> _Data segment_
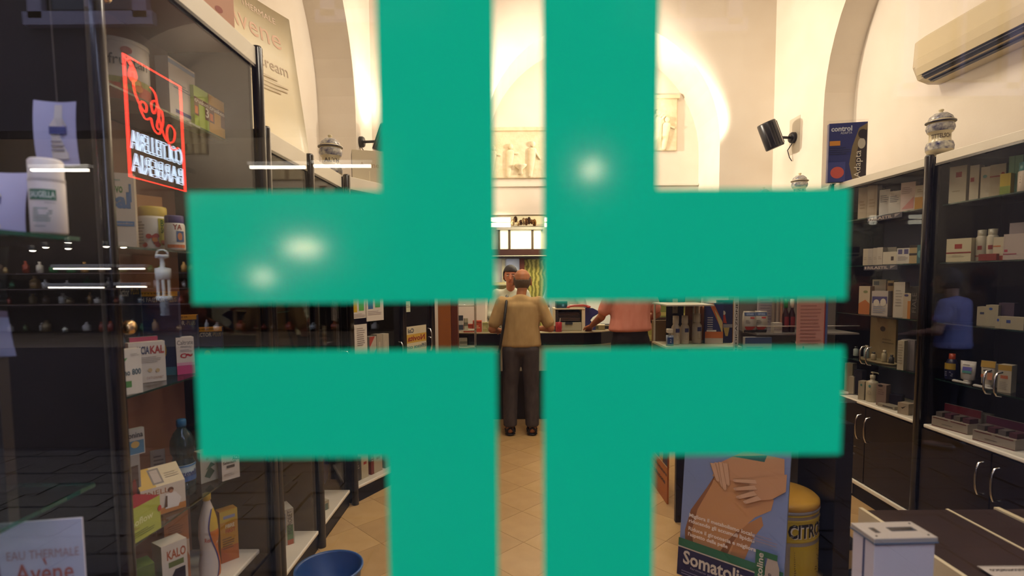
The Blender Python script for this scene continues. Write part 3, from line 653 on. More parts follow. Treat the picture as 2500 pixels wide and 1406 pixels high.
# house-shaped box
sn = thing('gable_box', 'house-shaped white and orange box lettered snell with a woman in white', 'box', (-1.345, 1.965, Z2), 55); w, d, h = .15, .10, .15
m = MB(); m.box(-w / 2, -d / 2, 0, w / 2, d / 2, h * .72, mats=[0, 0, 0, 1, 0, 0]); m.add([(-w / 2, -d / 2, h * .72), (w / 2, -d / 2, h * .72), (w / 2, 0.02, h + .015), (-w / 2, 0.02, h + .015), (w / 2, d / 2, h * .72), (-w / 2, d / 2, h * .72)], [(0, 1, 2, 3), (3, 2, 4, 5), (0, 3, 5), (1, 4, 2)], 2)
m.build('box_body', [P('#ded2bc'), P('#8d8070'), P('#d2c09a')], sn)
draw(sn, {'F': face_map((-w / 2, -d / 2, 0), (w, 0, 0), (0, 0, h * .72), (0, -1, 0)), 'G': face_map((-w / 2, -d / 2, h * .72), (w, 0, 0), (0, .07, h * .28 + .015), (0, -.75, .65))},
     [('F', 'text', 'SNELL', .06, .72, .62, .9, '#a8642c'), ('F', 'quad', 0, 0, 1, .22, '#c8823c'), ('F', 'disc', .66, .78, .07, .09, '#6a3c22'), ('F', 'poly', [(.52, .15), (.56, .66), (.76, .68), (.9, .4), (.82, .12)], '#efe8da'), ('F', 'disc', .67, .72, .045, .06, '#b57a54'), ('F', 'poly', [(.5, .2), (.54, .6), (.58, .6), (.57, .2)], '#5a3a20'), ('G', 'quad', 0, 0, .35, 1, '#c9a23e'), ('G', 'quad', .3, .12, .55, .9, '#7f756c'), ('G', 'quad', .34, .2, .51, .82, '#b5a596'), ('G', 'lines', .62, .3, .95, .6, 3, '#a99a80')])
carton('lime green and red box lettered innoflow at the shelf edge', (-1.295, 1.745, Z2), (.165, .09, .118), 84, '#aab24a', [('F', 'text', 'innoflow', .08, .46, .8, .66, '#d8dc9c', {'bold': .02}), ('F', 'lines', .1, .36, .45, .44, 2, '#8c5a2a'), ('F', 'lines', .06, .12, .85, .3, 3, '#6f7c34'), ('F', 'disc', .97, .62, .05, .09, '#b0342c')], sides={'T': '#9c2030', 'L': '#7a1a2a', 'R': '#9c2030'})
# water bottle
WB = glass('blue_bottle_plastic', tint=(0.30, 0.55, 0.62), ior=1.45, rough=.06, body=.25, body_col=(.03, .12, .16))
hb = .31; rb = .043
wb = MB().lathe([(0, 0), (rb * .9, 0), (rb, .01), (rb, .05), (rb * .95, .055), (rb, .06), (rb, .13), (rb * .82, .15), (rb * .82, .158), (rb * 1.02, .175), (rb * 1.04, .2), (rb * .98, .225), (rb * .72, .252), (.016, .272), (.0145, .285)], 32).build('water_bottle', WB, None, (-1.345, 2.125, Z2)); tag(wb, 'blue plastic water bottle with a blue cap and a white and blue label', 'bottle')
MB().lathe([(0.0145, .278), (.018, .28), (.018, .304), (.015, .308), (0, .308)], 20).build('cap', P('#2c6a94', .4), wb)
MB().lathe([(rb + .0006, .06), (rb + .0006, .128)], 32).build('label_band', P('#a8c0cc', .5), wb)
wb.rotation_euler.z = R(50)
draw(wb, {'C': cyl_map(lambda z: rb + .001, 1)}, [('C', 'quad', -.07, .06, .07, .082, '#2f5f9c', {'nu': 12}), ('C', 'text', 'Vitasnella', -.045, .08, .045, .105, '#27407c', {'bold': .03, 'slant': .12}), ('C', 'quad', -.07, .12, .07, .126, '#3a78b0', {'nu': 12})], 'label_print')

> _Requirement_
Without the pictures, repeat the listing above exactly.

> _Task result_
The Blender Python script for this scene continues. Write part 3, from line 653 on. More parts follow. Treat the picture as 2500 pixels wide and 1406 pixels high.
# house-shaped box
sn = thing('gable_box', 'house-shaped white and orange box lettered snell with a woman in white', 'box', (-1.345, 1.965, Z2), 55); w, d, h = .15, .10, .15
m = MB(); m.box(-w / 2, -d / 2, 0, w / 2, d / 2, h * .72, mats=[0, 0, 0, 1, 0, 0]); m.add([(-w / 2, -d / 2, h * .72), (w / 2, -d / 2, h * .72), (w / 2, 0.02, h + .015), (-w / 2, 0.02, h + .015), (w / 2, d / 2, h * .72), (-w / 2, d / 2, h * .72)], [(0, 1, 2, 3), (3, 2, 4, 5), (0, 3, 5), (1, 4, 2)], 2)
m.build('box_body', [P('#ded2bc'), P('#8d8070'), P('#d2c09a')], sn)
draw(sn, {'F': face_map((-w / 2, -d / 2, 0), (w, 0, 0), (0, 0, h * .72), (0, -1, 0)), 'G': face_map((-w / 2, -d / 2, h * .72), (w, 0, 0), (0, .07, h * .28 + .015), (0, -.75, .65))},
     [('F', 'text', 'SNELL', .06, .72, .62, .9, '#a8642c'), ('F', 'quad', 0, 0, 1, .22, '#c8823c'), ('F', 'disc', .66, .78, .07, .09, '#6a3c22'), ('F', 'poly', [(.52, .15), (.56, .66), (.76, .68), (.9, .4), (.82, .12)], '#efe8da'), ('F', 'disc', .67, .72, .045, .06, '#b57a54'), ('F', 'poly', [(.5, .2), (.54, .6), (.58, .6), (.57, .2)], '#5a3a20'), ('G', 'quad', 0, 0, .35, 1, '#c9a23e'), ('G', 'quad', .3, .12, .55, .9, '#7f756c'), ('G', 'quad', .34, .2, .51, .82, '#b5a596'), ('G', 'lines', .62, .3, .95, .6, 3, '#a99a80')])
carton('lime green and red box lettered innoflow at the shelf edge', (-1.295, 1.745, Z2), (.165, .09, .118), 84, '#aab24a', [('F', 'text', 'innoflow', .08, .46, .8, .66, '#d8dc9c', {'bold': .02}), ('F', 'lines', .1, .36, .45, .44, 2, '#8c5a2a'), ('F', 'lines', .06, .12, .85, .3, 3, '#6f7c34'), ('F', 'disc', .97, .62, .05, .09, '#b0342c')], sides={'T': '#9c2030', 'L': '#7a1a2a', 'R': '#9c2030'})
# water bottle
WB = glass('blue_bottle_plastic', tint=(0.30, 0.55, 0.62), ior=1.45, rough=.06, body=.25, body_col=(.03, .12, .16))
hb = .31; rb = .043
wb = MB().lathe([(0, 0), (rb * .9, 0), (rb, .01), (rb, .05), (rb * .95, .055), (rb, .06), (rb, .13), (rb * .82, .15), (rb * .82, .158), (rb * 1.02, .175), (rb * 1.04, .2), (rb * .98, .225), (rb * .72, .252), (.016, .272), (.0145, .285)], 32).build('water_bottle', WB, None, (-1.345, 2.125, Z2)); tag(wb, 'blue plastic water bottle with a blue cap and a white and blue label', 'bottle')
MB().lathe([(0.0145, .278), (.018, .28), (.018, .304), (.015, .308), (0, .308)], 20).build('cap', P('#2c6a94', .4), wb)
MB().lathe([(rb + .0006, .06), (rb + .0006, .128)], 32).build('label_band', P('#a8c0cc', .5), wb)
wb.rotation_euler.z = R(50)
draw(wb, {'C': cyl_map(lambda z: rb + .001, 1)}, [('C', 'quad', -.07, .06, .07, .082, '#2f5f9c', {'nu': 12}), ('C', 'text', 'Vitasnella', -.045, .08, .045, .105, '#27407c', {'bold': .03, 'slant': .12}), ('C', 'quad', -.07, .12, .07, .126, '#3a78b0', {'nu': 12})], 'label_print')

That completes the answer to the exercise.